Even with the most meticulous bookkeeping, sometimes things go awry. A common scenario for legal practices is a hard cost credit that results from voiding a check. This can happen if a duplicate payment was made, and now you have an outstanding credit that needs to be properly applied to a client's account.
Step 1: Research the Duplicate Cost
Before you do anything else, you need to understand the situation. Look into the matter's hard costs to see which have been billed and paid.
Scenario A: Client was billed for both costs and paid both.
This is the most straightforward situation. Your goal is to issue a refund check to the client and then bill a net $0 bill.

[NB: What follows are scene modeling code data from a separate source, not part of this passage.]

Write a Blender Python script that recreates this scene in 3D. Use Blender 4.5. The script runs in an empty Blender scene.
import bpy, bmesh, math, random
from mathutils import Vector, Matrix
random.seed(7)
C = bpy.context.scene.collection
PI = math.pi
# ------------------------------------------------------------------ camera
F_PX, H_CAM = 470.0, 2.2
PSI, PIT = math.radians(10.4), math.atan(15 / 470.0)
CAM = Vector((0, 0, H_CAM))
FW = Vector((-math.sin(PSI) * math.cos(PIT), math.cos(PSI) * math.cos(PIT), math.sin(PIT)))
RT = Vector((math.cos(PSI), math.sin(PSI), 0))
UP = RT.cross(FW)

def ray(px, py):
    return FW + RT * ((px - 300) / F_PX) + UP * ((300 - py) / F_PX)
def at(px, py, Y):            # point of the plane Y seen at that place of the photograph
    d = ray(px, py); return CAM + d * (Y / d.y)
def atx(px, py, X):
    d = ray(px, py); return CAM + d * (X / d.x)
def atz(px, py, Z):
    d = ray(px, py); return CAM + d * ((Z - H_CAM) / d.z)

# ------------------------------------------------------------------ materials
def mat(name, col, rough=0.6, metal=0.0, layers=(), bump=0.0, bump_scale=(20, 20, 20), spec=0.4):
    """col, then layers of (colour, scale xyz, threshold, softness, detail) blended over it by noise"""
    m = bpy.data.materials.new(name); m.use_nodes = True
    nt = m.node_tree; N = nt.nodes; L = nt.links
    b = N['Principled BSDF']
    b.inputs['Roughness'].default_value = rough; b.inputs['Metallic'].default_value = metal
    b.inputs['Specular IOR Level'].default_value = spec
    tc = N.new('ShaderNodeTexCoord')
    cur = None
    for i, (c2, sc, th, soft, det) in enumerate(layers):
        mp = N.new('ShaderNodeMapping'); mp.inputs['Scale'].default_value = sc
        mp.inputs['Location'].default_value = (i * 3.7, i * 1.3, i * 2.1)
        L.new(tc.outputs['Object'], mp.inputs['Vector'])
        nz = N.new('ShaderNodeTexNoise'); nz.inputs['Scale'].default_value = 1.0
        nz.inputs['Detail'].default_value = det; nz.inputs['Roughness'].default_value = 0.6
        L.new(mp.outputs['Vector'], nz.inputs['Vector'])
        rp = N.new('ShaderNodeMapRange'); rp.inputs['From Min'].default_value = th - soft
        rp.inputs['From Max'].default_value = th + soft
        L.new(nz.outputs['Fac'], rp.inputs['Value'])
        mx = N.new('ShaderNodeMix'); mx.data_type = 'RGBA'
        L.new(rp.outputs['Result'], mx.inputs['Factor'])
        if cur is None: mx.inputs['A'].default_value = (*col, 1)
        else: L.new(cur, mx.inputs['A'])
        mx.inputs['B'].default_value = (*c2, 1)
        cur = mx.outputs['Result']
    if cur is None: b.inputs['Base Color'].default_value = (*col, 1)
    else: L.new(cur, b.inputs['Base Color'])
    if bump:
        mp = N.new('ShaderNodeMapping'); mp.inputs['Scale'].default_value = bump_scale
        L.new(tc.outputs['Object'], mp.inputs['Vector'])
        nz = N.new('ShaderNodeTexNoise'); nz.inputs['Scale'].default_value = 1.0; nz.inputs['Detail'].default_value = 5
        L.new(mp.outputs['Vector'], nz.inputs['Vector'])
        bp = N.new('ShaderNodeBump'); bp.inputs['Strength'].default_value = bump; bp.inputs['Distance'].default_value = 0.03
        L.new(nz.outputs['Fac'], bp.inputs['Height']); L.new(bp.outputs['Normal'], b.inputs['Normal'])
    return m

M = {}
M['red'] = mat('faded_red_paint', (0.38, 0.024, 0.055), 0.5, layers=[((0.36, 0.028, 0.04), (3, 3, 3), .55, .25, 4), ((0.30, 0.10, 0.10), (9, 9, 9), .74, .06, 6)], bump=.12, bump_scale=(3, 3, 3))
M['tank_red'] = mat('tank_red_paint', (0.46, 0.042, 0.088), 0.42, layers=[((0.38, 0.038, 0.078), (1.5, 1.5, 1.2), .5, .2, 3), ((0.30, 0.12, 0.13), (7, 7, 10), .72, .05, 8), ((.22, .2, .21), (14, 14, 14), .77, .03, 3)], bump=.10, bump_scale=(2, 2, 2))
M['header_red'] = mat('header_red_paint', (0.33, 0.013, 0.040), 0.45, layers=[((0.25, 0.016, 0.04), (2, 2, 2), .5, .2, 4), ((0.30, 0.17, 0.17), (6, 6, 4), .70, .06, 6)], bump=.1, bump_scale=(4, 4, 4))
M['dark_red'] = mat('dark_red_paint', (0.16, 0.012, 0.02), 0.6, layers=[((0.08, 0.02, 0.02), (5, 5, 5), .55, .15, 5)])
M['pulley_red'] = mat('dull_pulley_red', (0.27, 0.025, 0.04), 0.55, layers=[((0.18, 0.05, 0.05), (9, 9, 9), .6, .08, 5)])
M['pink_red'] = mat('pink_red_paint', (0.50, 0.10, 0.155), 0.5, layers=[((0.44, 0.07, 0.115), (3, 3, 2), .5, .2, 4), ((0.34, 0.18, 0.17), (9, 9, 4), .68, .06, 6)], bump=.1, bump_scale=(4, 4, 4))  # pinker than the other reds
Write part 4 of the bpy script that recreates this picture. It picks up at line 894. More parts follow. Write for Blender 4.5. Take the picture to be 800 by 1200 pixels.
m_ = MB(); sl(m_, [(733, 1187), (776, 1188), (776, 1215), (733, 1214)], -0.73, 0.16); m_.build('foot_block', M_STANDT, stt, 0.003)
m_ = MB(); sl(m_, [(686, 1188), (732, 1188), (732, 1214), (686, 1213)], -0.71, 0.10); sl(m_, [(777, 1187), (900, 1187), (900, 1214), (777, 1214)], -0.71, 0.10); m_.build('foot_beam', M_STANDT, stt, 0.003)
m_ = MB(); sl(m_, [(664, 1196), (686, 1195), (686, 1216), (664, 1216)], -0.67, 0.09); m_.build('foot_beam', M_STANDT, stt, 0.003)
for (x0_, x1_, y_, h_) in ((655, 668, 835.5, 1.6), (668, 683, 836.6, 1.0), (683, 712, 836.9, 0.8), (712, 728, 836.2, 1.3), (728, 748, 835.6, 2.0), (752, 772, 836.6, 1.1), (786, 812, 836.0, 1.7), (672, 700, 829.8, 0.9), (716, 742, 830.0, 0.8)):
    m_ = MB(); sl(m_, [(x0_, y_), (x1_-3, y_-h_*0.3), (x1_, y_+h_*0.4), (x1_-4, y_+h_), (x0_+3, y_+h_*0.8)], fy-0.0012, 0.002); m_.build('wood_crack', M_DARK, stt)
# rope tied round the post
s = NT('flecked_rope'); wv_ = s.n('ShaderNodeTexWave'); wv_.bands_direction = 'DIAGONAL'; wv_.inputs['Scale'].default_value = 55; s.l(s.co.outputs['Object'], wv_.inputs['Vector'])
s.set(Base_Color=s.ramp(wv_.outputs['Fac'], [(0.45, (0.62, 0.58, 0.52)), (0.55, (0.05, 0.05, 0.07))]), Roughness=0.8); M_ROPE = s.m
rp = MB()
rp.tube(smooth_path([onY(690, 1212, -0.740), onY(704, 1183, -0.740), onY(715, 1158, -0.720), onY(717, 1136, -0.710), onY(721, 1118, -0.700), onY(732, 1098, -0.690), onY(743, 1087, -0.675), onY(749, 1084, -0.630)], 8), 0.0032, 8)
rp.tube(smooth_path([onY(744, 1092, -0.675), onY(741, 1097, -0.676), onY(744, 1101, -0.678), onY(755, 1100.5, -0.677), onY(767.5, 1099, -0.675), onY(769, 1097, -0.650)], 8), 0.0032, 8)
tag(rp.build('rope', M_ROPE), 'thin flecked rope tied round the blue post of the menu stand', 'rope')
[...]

- Create a hard cost check payable to the client.
- Open your Transactions and then Statements/Prebills.
- Bill the matter for both the credit from the voided check and the new hard cost you just created. This results in a net $0 bill.
Scenario B: Client was billed for both costs, but has only paid one.
- Open your Transactions and go to Statements/Prebills.
- Bill the matter for the credit from the voided check.
- Open your Journals, and for your general checking account, create a $0 deposit.
- Apply the negative bill to the outstanding one, which will bring the balance to zero.
Scenario C: Only one of the duplicate costs has been billed; the other is still in WIP.
- Go to your Transactions and then Statements/Prebills.
- Bill the matter for both the credit from the voided check and the new hard cost you just created.
- The books are now balanced.
How to Create a Refund Check
- Look at the original voided check to see which general ledger account and component were used.
- Go to Journals and enter a hard cost check.
- The payee is the billing party on the matter.
- The offsetting GL account should be the same as the voided check's.
- The transaction uses the same component as the voided check's transaction.